The Greek world was re-formed fundamentally by Alexander's conquests, but it was subsequently torn apart by Alexander's death in 323
BC
. He left no adult male heir, but a host of competing generals and a pregnant (foreign) wife. The resulting power struggle lasted for the remainder of the century and saw Alexander's empire carved up into numerous new kingdoms, his mother Olympias and his young son eventually killed, and his generals beginning their own dynasties in his place. Delphi was not immune to these seismic events and the uncertainty they created. It is to this period at the end of the fourth and beginning of the third centuries
BC
that a number of watchtowers have been dated; constructed across the landscape around Delphi, they ensured their users the ability to survey (not to mention control) the valley east and west of Delphi. Who built and used these towers, and why, is uncertain, but it is not without importance that such a surveillance/defensive network came into operation at this unstable time in Greek history.
12

Despite the apparent dangers in traversing the wider landscape around Delphi at this time, the ritual use of the Corycian cave seems to have continued unabated. Indeed, it is during the end of the fourth century
BC
, and particularly during the third, that a number of inscriptions (some on elaborate marble bases and some cut directly into the rock of the cave) were set up in honor of Pan and the Nymphs, including one in the third century
BC
by a patrolman from the Phocian city of Ambryssus who seems to have been tasked with keeping watch in this area of the Parnassian mountains.
13

Moreover, despite the fact that Herbert Parke and Donald Wormell have argued that in the fifty years after Alexander's death, there is no evidence for the oracle's being consulted on anything but local matters, it is clear that the sanctuary was not abandoned in this period.
14
The building of the new stadium, for example, continued through to its completion c. 275
BC
(see
plate 1
,
figs. 0.1
,
0.2
). Equally the Phocians, so long damned by their actions during the Third Sacred War, seem to have returned to the sanctuary to dedicate for victory in the Pythian games and in thanks for victory on the battlefield. The sanctuary, it seems, was also becoming something of a subject for study. Just as Aristotle had written a study of the constitution of the Delphic polis earlier in the century, now, at the end of the fourth century
BC
, the first books specifically about the vast numbers of Delphic dedications seem also to have appeared. In fact, as knowledge and interest in Delphic dedications spread, dedicators were becoming more and more sophisticated in their manipulation of the dedicatory landscape within the sanctuary. The Orneates of the Argolid, at the end of the fourth century
BC
, dedicated a statue group to a military victory they had won back in the sixth century
BC
, which had now become an important part of their civic identity. To make it look like this dedication had been at Delphi all the time, and thus a marker which the Orneates could point to as symbolic of their long-term importance and affinity with Delphi, the monument was sculptured in an archaic style, reminiscent of that from the sixth century, and placed in an area of the Apollo sanctuary that had been popular in the early fifth century for military dedications.
15
Delphi had become a place studied for its history, but
was also, at the same time, a place that offered the perfect story board through which to retell history.

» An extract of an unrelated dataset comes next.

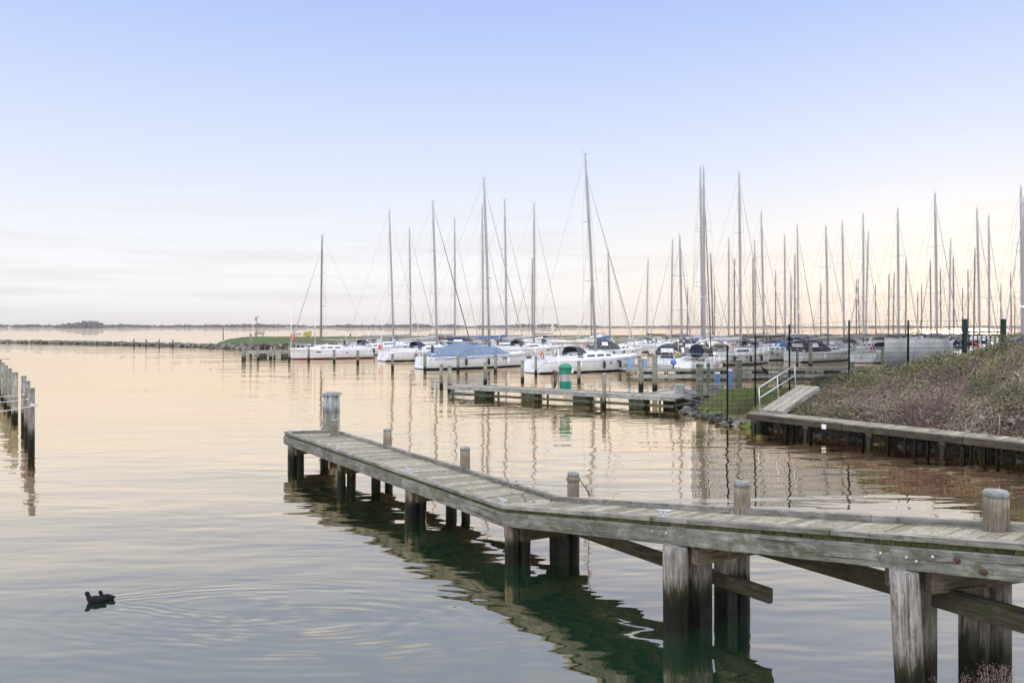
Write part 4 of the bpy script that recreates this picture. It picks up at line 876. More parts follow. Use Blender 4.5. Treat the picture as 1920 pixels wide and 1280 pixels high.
# things on the left headland
Y = 149; c = P(486,Y,1.95); t = thing('park_bench', 'wooden bench standing on the grassy headland', 'bench', c, group=None)
mb = MB(); mb.beam((c.x-0.98,c.y,2.42),(c.x+0.98,c.y,2.42),0.42,0.09); mb.build('seat', M['bollard'], t); mb = MB()
for z in (2.62,2.80): mb.beam((c.x-1.0,c.y+0.24,z),(c.x+1.0,c.y+0.24,z),0.06,0.13)
mb.build('backrest', M['bollard'], t)
for e in (-0.75, 0.75): mb = MB(); mb.box((c.x+e,c.y,2.12),(0.16,0.4,0.6)); mb.beam((c.x+e,c.y+0.2,2.3),(c.x+e,c.y+0.27,2.85),0.08,0.08); mb.build('leg', M['signgrey'], t)
c = P(481.5,148,1.9); t = thing('lamp_post', 'thin lamp post with a small box beside the bench on the headland', 'lamp post', c)
zt = ZAT(595,148); mb = MB(); mb.tube([c,(c.x,c.y,zt)],[0.07,0.05],8); mb.build('pole', M['alu_dark'], t); mb = MB(); mb.lathe([(0.06,zt),(0.36,zt+0.06),(0.3,zt+0.14)],(c.x,c.y,0),10); mb.beam((c.x-0.35,c.y,zt+0.03),(c.x+0.4,c.y,zt+0.12),0.06,0.06); mb.build('lamp_head', M['alu_dark'], t)
mb = MB(); mb.box((c.x-0.2,c.y,zt-0.42),(0.34,0.3,0.5)); mb.build('box', M['signgrey'], t)
c = P(418.5,146,1.2); t = thing('striped_post', 'slim dark red post with white foot at the tip of the headland', 'post', c); zt = ZAT(614,146)
mb = MB(); mb.tube([(c.x,c.y,1.15),(c.x,c.y,zt)],0.09,8); mb.build('shaft', mat('dark_red_post',(0.14,0.05,0.04),0.8), t); mb = MB(); mb.lathe([(0.16,0.95),(0.11,1.25)],(c.x,c.y,0),10); mb.build('foot', M['paintw'], t)
c = P(470,104,0); t = thing('mooring_pile', 'tall pale pile rising behind the slatted dock below the bench', 'pile', c); mb = MB(); mb.lathe([(0.17,-1),(0.16,1.3),(0.14,ZAT(625.5,104))],c,12); mb.build('shaft', M['gpile'], t)
for i, (px, lb) in enumerate(((251,'first from the left of four thin posts at the breakwater'),(274,'second from the left of four thin posts at the breakwater'),(298.5,'third from the left of four thin posts at the breakwater'),(324,'rightmost of four thin posts at the breakwater'))):
    Y = (157,154,151,148)[i]; c = P(px,Y,0); t = thing('channel_post', lb, 'post', c, group='thin posts at the breakwater'); mb = MB(); mb.lathe([(0.14,-1),(0.13,1.25)],c,8); mb.build('shaft', M['pile'], t); mb = MB(); mb.lathe([(0.15,1.25),(0.15,1.4)],c,8); mb.build('cap', M['cap'], t)
mb = MB(); c = P(822-0,96,0)
Y = 95.0
for px, yt, lb in ((545.5,573,'slim white flagpole left of the yellow arrow sign at the dock'),(590.5,567,'slim white flagpole right of the yellow arrow sign')):
    c = P(px,Y,0.75); mb = MB(); mb.tube([(c.x,c.y,0.7),(c.x,c.y,ZAT(yt,Y))],[0.075,0.05],8); mb.lathe([(0.03,ZAT(yt,Y)),(0.07,ZAT(yt,Y)+0.06),(0.02,ZAT(yt,Y)+0.12)],(c.x,c.y,0),8); tag(mb.build('flagpole', M['galv']), lb, 'flagpole')
c = P(549.3,94.6,ZAT(632,94.6)); t = thing('lifebuoy_stand', 'orange lifebuoy on its post beside the left flagpole', 'lifebuoy', (c.x,c.y,0.7)); mb = MB(); mb.ring(c,0.27,0.085,'y',24,8); mb.build('ring', M['orange'], t)
mb = MB(); mb.tube([(c.x,c.y+0.12,0.7),(c.x,c.y+0.12,ZAT(613,94.6))],0.05,8); mb.beam((c.x-0.1,c.y+0.12,ZAT(613.5,94.6)),(c.x+0.3,c.y+0.12,ZAT(612.5,94.6)),0.1,0.07); mb.build('post', M['alu_dark'], t)
t = thing('arrow_sign', 'small yellow tapering sign with black bands above the red striped bow', 'sign', P(585,94.7,0.8)); mb = MB()
x0,x1 = P(567.5,94.7).x, P(584.5,94.7).x; z0,z1,z2,z3 = ZAT(628,94.7),ZAT(624.5,94.7),ZAT(633,94.7),ZAT(619.5,94.7); yy=94.7
n=len(mb.v); mb.v += [Vector(p) for p in ((x0,yy,z0),(x1,yy,z2),(x1,yy,z3),(x0,yy,z1),(x0,yy+0.05,z0),(x1,yy+0.05,z2),(x1,yy+0.05,z3),(x0,yy+0.05,z1))]
for f in ((0,1,2,3),(7,6,5,4),(0,4,5,1),(2,1,5,6),(3,2,6,7),(0,3,7,4)): mb.face([n+i for i in f])
mb.build('panel', M['yellow'], t); mb = MB()
for k in (-0.45,0,0.45):
    zc=(z2+z3)/2; mb.beam((x0+0.2,yy-0.012,zc+k*0.45),(x1-0.12,yy-0.012,zc+k*0.75),0.015,0.07)
mb.build('black_bands', M['black'], t); mb = MB(); mb.tube([(x1-0.05,yy+0.08,0.75),(x1-0.05,yy+0.08,z3)],0.035,6); mb.tube([(x0+0.1,yy+0.08,0.75),(x0+0.1,yy+0.08,z1)],0.03,6); mb.build('support', M['alu_dark'], t)
c = P(557.5,94.6,ZAT(626.5,94.6)); t = thing('small_sign', 'small grey rectangular sign left of the yellow arrow sign', 'sign', (c.x,c.y,0.75)); mb = MB(); mb.box(c,(0.95,0.05,0.27)); mb.build('panel', M['signgrey'], t); mb = MB(); mb.tube([(c.x,c.y+0.06,0.75),(c.x,c.y+0.06,c.z+0.1)],0.03,6); mb.build('support', M['alu_dark'], t)
mb = MB(); a = P(552,93.5,0.8); b = P(588,93.5,0.8)
for k in range(5): p = a.lerp(b,k/4); mb.tube([p,p+Vector((0.25,0,0.95))],0.03,6)
for h_ in (0.55,0.95): mb.tube([a+Vector((0.25*h_,0,h_)),b+Vector((0.25*h_,0,h_))],0.03,6)
tag(mb.build('dock_railing', M['galv']), 'grey tubular railing on the dock behind the red striped bow', 'railing')
c = P(657,160,1.9); mb = MB(); mb.lathe([(0.17,1.6),(0.16,ZAT(625,160))],(c.x,c.y,0),10); tag(mb.build('short_post', M['pile']), 'short brown post on the dike above the red striped yacht', 'post')

# near dry weed at the lower right corner
t = thing('dry_weed', 'dry reddish weed with fine seed heads at the bottom right corner', 'weed', (3.3,5.0,0.9)); mb = MB(); ml = MB(); qq = random.Random(5)
for k in range(34):
    px = qq.gauss(1868, 38); Y = qq.uniform(4.9,5.5); top = ZAT(qq.uniform(1243,1300), Y); b0 = P(1865+qq.gauss(0,18), Y, 0.55); tp = P(px, Y, top)
    pts = [b0.lerp(tp, u/4)+Vector((qq.gauss(0,0.01),0,0)) for u in range(5)]; mb.tube(pts, [0.003,0.003,0.0025,0.002,0.0012], 3, 0, qq.random(), caps=False)
    for j in range(26):
        c = tp+Vector((qq.gauss(0,0.025), qq.gauss(0,0.02), qq.uniform(-0.12,0.015))); s_ = qq.uniform(0.002,0.0045); ml.lathe([(0.0003,-s_),(s_,0),(0.0003,s_)], c, 4); mb.tube([c, c+Vector((0,0,-0.02))+(tp-c)*0.3], 0.0008, 3, 0, 0.4, caps=False)
mb.build('stems', M['twig'], t); ml.build('seed_heads', mat('seed_heads',(0.20,0.13,0.11),0.9), t)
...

We have great difficulty reconstructing a history of oracular consultation in the centuries after Alexander's death, with some of the stories of consultations memorably labeled by Herbert Parke and Donald Wormell as “sanctimonius humbug.” In many cases oracles said to have been given to the Hellenistic kings who came to Delphi seem to be simple rehashings of oracles given to the tyrants and kings before them. In any event, many scholars have argued that Hellenistic monarchs were not interested in a decision-making mechanism like the oracle. After all, they alone, and not a complex civic system of government, now called the shots. In fact we hear that rulers like Demetrius Poliorcetes (Demetrius “the Beseiger”) in Athens, were themselves treated as oracles.
16
Yet the oracle continued to be useful to many Hellenistic city-states, particularly in providing them with a rich and varied historical record (as it did for Messenia), or in securing a grant of sacred protection (
asylia
) for their sanctuaries, or indeed in the process of founding new sanctuaries.
17
In one case, it also continued to be the bearer of bad tidings. The Locrians, who abandoned, after a thousand years, the tradition of sending to Troy human tribute (in the form of Locrian maidens) as a recompense for the rape of Cassandra by the lesser Ajax, were beset by disasters in the first part of the third century
BC
. They returned to the Pythia, who informed them that there was nothing to do but resume sending human tribute, and to continue this indefinitely.
18

More importantly, across the Mediterranean to the west, there was another society whose leaders continued to engage with the oracle throughout the third century
BC
: that of Rome (see
map 1
). It is reported in the ancient sources that Rome's first consultation at Delphi dated back as far as its last king, Tarquinius Superbus; and we know that two centuries later, Rome consulted Delphi during the fourth century
BC
in regard to its military expansion into northern Italy; and that its victorious generals, like Camillus, even vowed dedications to Delphi during that time. In the late fourth and early third centuries
BC
Rome was back to consult Delphi during the course of the Samnite Wars, when it was told by the Pythia to put up statues of the bravest and wisest of the Greeks in the Roman
forum. Delphi seems to have been involved also in the Roman efforts to bring the cult of Magna Mater to Rome, and Ovid reports that the Pythia was involved as well in the transfer of the cult of Asclepius to the city.